◆ Work to do ◆
Only the lines from the one with "Reconstruct this image" through the one with "sc.view_settings.exposure=0" are to be restated, word for word, with both of them included.

◆ Supplied records ◆

•••••

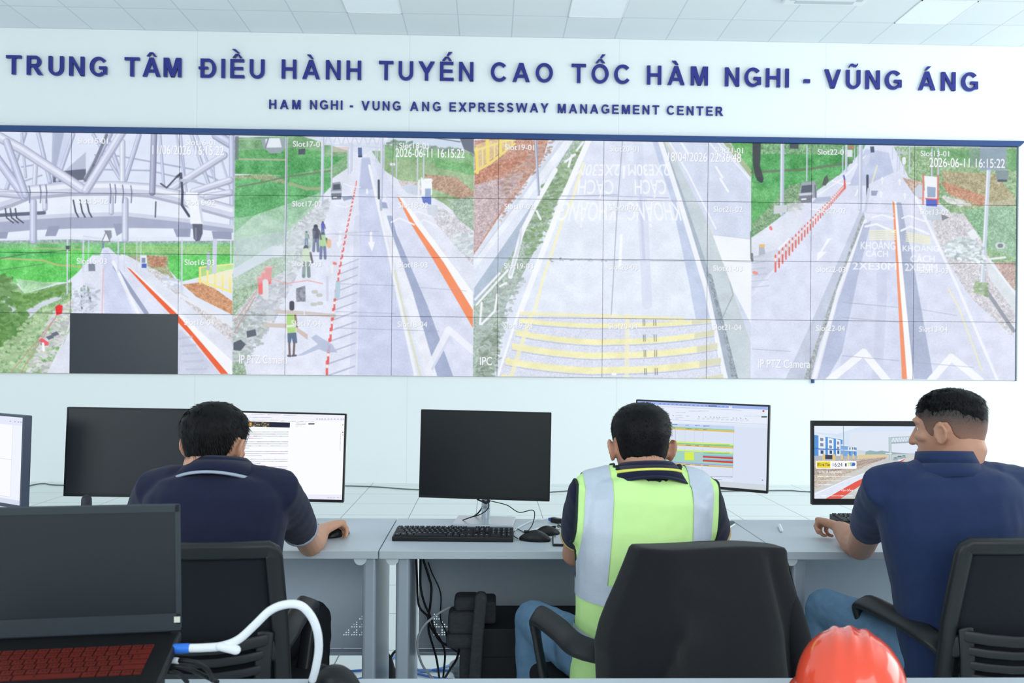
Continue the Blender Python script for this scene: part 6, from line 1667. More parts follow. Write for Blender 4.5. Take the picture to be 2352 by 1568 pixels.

•••••

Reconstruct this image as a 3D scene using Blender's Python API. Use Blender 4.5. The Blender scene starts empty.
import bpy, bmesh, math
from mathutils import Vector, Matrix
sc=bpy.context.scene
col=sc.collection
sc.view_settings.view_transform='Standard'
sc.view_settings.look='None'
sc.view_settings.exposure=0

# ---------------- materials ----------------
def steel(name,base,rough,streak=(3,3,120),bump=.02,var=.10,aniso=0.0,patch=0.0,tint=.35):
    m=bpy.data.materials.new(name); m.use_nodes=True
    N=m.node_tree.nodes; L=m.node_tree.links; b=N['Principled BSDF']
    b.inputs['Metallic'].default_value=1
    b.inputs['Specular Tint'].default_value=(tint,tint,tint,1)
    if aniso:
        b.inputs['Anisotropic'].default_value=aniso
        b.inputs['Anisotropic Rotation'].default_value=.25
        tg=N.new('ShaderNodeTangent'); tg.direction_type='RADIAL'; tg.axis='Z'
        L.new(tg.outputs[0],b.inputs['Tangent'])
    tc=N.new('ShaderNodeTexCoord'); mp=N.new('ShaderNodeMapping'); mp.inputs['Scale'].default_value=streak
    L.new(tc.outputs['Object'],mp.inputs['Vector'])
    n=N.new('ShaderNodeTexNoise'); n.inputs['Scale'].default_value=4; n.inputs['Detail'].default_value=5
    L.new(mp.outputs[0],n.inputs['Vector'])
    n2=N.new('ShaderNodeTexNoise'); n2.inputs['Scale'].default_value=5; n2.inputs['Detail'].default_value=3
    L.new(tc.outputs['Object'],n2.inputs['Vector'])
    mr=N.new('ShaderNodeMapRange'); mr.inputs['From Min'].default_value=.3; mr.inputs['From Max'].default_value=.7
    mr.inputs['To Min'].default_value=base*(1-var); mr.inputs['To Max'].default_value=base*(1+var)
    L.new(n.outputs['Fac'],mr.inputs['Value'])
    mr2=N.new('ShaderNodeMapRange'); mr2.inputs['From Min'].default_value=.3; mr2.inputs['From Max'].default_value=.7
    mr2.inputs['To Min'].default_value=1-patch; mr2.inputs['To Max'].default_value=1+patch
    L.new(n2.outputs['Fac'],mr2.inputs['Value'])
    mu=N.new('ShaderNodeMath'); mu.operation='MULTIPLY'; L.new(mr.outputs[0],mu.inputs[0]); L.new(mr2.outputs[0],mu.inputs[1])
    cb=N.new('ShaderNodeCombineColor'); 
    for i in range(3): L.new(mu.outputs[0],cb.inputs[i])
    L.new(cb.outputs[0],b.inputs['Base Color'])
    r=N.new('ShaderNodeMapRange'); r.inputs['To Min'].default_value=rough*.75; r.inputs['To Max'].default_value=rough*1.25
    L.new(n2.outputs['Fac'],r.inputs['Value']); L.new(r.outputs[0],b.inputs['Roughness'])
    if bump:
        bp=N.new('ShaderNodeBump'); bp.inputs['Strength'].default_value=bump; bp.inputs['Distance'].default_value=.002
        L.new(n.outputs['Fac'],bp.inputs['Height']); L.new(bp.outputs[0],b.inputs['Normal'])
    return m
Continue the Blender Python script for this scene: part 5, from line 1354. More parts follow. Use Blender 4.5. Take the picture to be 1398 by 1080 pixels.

•••••

◆ Output for this task ◆
Reconstruct this image as a 3D scene using Blender's Python API. Use Blender 4.5. The Blender scene starts empty.
import bpy, bmesh, math
from mathutils import Vector, Matrix
sc=bpy.context.scene
col=sc.collection
sc.view_settings.view_transform='Standard'
sc.view_settings.look='None'
sc.view_settings.exposure=0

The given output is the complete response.